Sunday, December 07, 2008

Cricut

OMG I have a problem. I got home from the grocery store (an absolute zoo in the hours before the Steelers game) and settled into the couch with some Pirate Booty. My intention was to watch some downhill skiing, maybe even a made for TV movie on the Jesus channel. Something where a man considers an affair but then reconsiders, not because he loves his wife but because Jesus wouldn't approve of such behavior.

Anyway, I did not watch either of those things because I got sucked in by an informercial for Cricut Expressions. Here is a machine--the Bedazzler of card stock--that allows you to cut out any shape in the world on basically any surface. I must confess that I am a girl with poor cutting skills. I'm left handed, you see, and those rusty green scissors were never as sharp or accurate as the silver beauties my classmates got to use in school. My creations were always raggedy and pathetic compared to the Edward Scissorhands-worthy stylings of, say, Shelbie.

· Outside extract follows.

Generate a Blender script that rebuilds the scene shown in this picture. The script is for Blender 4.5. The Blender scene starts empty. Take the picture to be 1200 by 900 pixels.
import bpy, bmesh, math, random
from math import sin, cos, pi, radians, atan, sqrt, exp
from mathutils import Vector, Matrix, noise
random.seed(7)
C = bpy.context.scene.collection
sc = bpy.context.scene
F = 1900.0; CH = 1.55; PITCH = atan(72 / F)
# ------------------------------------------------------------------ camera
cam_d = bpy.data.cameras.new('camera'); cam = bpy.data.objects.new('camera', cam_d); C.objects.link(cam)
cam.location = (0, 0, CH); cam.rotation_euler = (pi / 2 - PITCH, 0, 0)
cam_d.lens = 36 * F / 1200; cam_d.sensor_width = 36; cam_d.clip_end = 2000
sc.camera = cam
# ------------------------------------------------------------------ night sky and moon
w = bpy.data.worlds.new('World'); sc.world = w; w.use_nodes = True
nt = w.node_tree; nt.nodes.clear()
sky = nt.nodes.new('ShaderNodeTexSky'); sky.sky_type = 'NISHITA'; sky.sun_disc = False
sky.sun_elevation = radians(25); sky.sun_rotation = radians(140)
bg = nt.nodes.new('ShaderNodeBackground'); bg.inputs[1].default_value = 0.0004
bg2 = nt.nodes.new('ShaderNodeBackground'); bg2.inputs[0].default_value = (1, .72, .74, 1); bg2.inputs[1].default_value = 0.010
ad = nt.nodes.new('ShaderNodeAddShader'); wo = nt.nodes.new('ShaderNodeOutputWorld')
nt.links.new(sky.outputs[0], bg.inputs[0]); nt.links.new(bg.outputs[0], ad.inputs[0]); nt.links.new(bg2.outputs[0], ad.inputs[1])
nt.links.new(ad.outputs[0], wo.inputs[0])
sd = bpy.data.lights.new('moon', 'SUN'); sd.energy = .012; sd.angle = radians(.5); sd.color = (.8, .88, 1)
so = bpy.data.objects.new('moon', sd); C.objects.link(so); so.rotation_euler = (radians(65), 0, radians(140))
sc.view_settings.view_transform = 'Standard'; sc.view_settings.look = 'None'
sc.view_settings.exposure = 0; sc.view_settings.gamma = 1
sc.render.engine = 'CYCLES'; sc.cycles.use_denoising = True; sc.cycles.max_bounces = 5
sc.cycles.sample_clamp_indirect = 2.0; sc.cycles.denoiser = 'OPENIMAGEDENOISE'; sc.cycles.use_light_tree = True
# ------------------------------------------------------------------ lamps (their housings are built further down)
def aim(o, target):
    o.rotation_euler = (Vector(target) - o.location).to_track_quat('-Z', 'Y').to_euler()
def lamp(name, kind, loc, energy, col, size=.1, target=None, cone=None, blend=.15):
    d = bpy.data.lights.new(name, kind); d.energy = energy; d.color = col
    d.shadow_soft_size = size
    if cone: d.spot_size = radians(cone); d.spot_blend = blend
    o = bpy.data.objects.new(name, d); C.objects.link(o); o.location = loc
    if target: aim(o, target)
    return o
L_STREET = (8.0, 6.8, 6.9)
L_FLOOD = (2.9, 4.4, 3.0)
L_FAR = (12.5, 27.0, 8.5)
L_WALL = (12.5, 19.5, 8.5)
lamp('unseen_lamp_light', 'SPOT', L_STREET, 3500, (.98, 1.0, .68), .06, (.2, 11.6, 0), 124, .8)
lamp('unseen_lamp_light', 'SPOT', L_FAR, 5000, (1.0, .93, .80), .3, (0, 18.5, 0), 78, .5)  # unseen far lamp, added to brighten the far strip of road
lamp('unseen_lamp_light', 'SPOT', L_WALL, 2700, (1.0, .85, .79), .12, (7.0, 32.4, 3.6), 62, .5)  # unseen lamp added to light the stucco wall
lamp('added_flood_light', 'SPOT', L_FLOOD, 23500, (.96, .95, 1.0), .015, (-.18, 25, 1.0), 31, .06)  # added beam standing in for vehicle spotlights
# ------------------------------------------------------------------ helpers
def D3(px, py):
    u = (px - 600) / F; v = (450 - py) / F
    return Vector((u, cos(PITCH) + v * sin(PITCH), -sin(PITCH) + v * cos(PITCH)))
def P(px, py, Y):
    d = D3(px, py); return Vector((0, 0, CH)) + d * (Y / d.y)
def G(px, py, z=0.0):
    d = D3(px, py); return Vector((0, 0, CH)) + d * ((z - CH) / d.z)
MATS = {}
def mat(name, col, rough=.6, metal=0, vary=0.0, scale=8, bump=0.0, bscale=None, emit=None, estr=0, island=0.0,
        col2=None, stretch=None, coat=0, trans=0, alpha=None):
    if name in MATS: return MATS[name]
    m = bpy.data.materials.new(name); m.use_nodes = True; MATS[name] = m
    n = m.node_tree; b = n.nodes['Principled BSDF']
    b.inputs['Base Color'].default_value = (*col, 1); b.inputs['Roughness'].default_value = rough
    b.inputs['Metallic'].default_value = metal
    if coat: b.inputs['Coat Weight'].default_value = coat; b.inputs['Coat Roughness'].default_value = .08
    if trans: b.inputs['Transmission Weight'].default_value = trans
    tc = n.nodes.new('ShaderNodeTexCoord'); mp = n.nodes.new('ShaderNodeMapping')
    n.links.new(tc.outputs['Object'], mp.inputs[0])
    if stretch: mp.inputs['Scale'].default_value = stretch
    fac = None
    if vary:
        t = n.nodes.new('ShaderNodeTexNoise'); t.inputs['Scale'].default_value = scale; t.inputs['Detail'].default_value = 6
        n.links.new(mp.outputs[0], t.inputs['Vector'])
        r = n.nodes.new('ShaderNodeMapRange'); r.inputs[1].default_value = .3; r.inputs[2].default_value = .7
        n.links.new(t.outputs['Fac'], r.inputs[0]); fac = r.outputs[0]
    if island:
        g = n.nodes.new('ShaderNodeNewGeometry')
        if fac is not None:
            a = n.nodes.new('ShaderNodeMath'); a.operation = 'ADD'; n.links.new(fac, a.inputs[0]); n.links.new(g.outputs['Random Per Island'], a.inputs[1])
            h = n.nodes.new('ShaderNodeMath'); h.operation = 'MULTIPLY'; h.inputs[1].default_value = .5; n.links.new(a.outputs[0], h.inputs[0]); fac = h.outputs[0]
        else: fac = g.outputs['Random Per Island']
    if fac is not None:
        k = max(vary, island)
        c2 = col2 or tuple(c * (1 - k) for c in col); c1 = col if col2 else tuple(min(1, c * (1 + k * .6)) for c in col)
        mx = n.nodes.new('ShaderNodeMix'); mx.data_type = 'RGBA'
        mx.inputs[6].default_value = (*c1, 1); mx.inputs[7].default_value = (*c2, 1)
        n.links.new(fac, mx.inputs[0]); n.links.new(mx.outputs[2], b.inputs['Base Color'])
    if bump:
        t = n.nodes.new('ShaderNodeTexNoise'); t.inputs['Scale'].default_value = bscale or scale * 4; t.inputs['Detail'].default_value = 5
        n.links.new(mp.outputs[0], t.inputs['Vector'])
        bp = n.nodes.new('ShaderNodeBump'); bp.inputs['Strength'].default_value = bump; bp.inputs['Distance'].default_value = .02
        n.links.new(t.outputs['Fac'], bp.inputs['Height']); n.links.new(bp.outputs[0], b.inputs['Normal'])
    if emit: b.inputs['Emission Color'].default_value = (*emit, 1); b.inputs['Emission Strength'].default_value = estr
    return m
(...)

Imagine my daydreams upon gazing at the Cricut! Here was a woman with perfect, manicured nails telling me I could etch glass or make stencils or fabricate delicate, perfect greeting cards using adhesive dots and a machine that will cut complicated scrolls onto a Kleenex if I program it carefully. I sat in my living room agreeing with the ladies that my walls ARE bland and boring and that I certainly do need to cut produce out of fabric and decoupage it to my home. I also need to go on the deck and burn words in the wood, paint flowers on the pavement, and make a scrap book. Then? When the baby's born? I need to make a mobile with card stock spiders and start helping him or her get ready for science fair projects.

(Don't get me started on science fair projects. Mine always looked like a serial killer put them together with glue and human skin)

This product offered me a way into a world that is gentile and courteous and crafty. Who cares if I can knit? With Cricut I can cut out wooden eyeballs or plastic teeth and knit crocodile puppets! Better, right? I need Cricut, I think. If only to feel for one small moment that, should I ever again need a lesbian wedding card, I can make something beautiful and appropriate in the privacy of my living room.

3 comments:

freya said...

My cousin has one and she just adores it. She claimed it was worth every penny.

Jane said...

I saw the cutest homemade baby announcement last week. I have some ideas for you!

P said...

There is something very trickle-down about craftiness. The crafty get craftier...the rest of us struggle to have legible signatures.